[TASK INSTRUCTIONS]
Up to and including the line that contains "p = AB(a, b); return UV(p.x, p.y)", repeat each line of the data exactly, starting from the first.

[DATASET SECTION]
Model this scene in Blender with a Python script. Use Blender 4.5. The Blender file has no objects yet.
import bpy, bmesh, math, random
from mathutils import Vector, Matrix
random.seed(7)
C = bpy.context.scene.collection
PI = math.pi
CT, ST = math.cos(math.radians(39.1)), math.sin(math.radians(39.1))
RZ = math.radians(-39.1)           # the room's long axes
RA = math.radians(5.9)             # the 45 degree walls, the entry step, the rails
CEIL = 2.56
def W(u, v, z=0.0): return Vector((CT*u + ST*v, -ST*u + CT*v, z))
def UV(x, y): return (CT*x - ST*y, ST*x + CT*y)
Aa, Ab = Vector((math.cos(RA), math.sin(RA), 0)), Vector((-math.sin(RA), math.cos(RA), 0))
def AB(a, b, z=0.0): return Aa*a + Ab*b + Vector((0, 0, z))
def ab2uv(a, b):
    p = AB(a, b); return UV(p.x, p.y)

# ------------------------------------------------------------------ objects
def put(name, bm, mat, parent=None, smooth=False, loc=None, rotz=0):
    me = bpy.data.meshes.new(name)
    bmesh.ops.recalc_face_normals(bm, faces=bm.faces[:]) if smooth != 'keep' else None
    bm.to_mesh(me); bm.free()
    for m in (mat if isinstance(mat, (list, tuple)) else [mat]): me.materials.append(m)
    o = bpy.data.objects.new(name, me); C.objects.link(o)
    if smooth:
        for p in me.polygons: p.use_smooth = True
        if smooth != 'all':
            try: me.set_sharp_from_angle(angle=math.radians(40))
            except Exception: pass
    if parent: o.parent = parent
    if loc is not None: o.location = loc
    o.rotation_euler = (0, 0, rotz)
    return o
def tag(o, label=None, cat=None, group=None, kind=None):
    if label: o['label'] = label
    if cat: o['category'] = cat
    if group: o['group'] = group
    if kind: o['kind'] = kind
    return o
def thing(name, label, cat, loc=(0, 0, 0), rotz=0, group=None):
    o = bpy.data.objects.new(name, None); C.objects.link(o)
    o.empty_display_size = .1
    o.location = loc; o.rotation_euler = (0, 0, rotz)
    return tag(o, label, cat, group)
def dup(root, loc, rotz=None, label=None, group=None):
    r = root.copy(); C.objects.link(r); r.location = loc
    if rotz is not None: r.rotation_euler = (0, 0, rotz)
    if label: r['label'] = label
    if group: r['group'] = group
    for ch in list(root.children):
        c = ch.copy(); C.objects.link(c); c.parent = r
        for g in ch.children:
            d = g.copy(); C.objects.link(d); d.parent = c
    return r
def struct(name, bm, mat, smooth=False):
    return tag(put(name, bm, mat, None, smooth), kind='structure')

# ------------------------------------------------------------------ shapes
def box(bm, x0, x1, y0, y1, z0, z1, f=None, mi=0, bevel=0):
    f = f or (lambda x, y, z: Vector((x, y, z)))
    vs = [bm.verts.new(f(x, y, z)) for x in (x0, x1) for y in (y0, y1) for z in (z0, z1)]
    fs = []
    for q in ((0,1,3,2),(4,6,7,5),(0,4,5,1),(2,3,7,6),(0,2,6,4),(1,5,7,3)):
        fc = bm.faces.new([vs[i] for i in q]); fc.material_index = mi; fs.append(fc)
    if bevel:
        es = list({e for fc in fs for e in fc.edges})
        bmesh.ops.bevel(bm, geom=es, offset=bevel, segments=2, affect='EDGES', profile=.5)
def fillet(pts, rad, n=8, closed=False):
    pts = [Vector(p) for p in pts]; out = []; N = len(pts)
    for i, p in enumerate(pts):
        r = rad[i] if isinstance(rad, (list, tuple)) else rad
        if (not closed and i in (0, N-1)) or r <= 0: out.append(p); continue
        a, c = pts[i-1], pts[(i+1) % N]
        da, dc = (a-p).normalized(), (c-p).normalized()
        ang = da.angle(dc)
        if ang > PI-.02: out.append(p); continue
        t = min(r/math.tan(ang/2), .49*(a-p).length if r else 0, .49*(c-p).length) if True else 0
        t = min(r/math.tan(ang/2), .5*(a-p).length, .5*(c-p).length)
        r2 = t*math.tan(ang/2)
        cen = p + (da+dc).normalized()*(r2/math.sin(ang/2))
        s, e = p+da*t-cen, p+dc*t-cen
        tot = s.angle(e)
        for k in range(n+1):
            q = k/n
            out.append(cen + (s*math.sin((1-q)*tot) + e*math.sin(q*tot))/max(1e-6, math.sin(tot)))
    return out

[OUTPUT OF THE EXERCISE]
Model this scene in Blender with a Python script. Use Blender 4.5. The Blender file has no objects yet.
import bpy, bmesh, math, random
from mathutils import Vector, Matrix
random.seed(7)
C = bpy.context.scene.collection
PI = math.pi
CT, ST = math.cos(math.radians(39.1)), math.sin(math.radians(39.1))
RZ = math.radians(-39.1)           # the room's long axes
RA = math.radians(5.9)             # the 45 degree walls, the entry step, the rails
CEIL = 2.56
def W(u, v, z=0.0): return Vector((CT*u + ST*v, -ST*u + CT*v, z))
def UV(x, y): return (CT*x - ST*y, ST*x + CT*y)
Aa, Ab = Vector((math.cos(RA), math.sin(RA), 0)), Vector((-math.sin(RA), math.cos(RA), 0))
def AB(a, b, z=0.0): return Aa*a + Ab*b + Vector((0, 0, z))
def ab2uv(a, b):
    p = AB(a, b); return UV(p.x, p.y)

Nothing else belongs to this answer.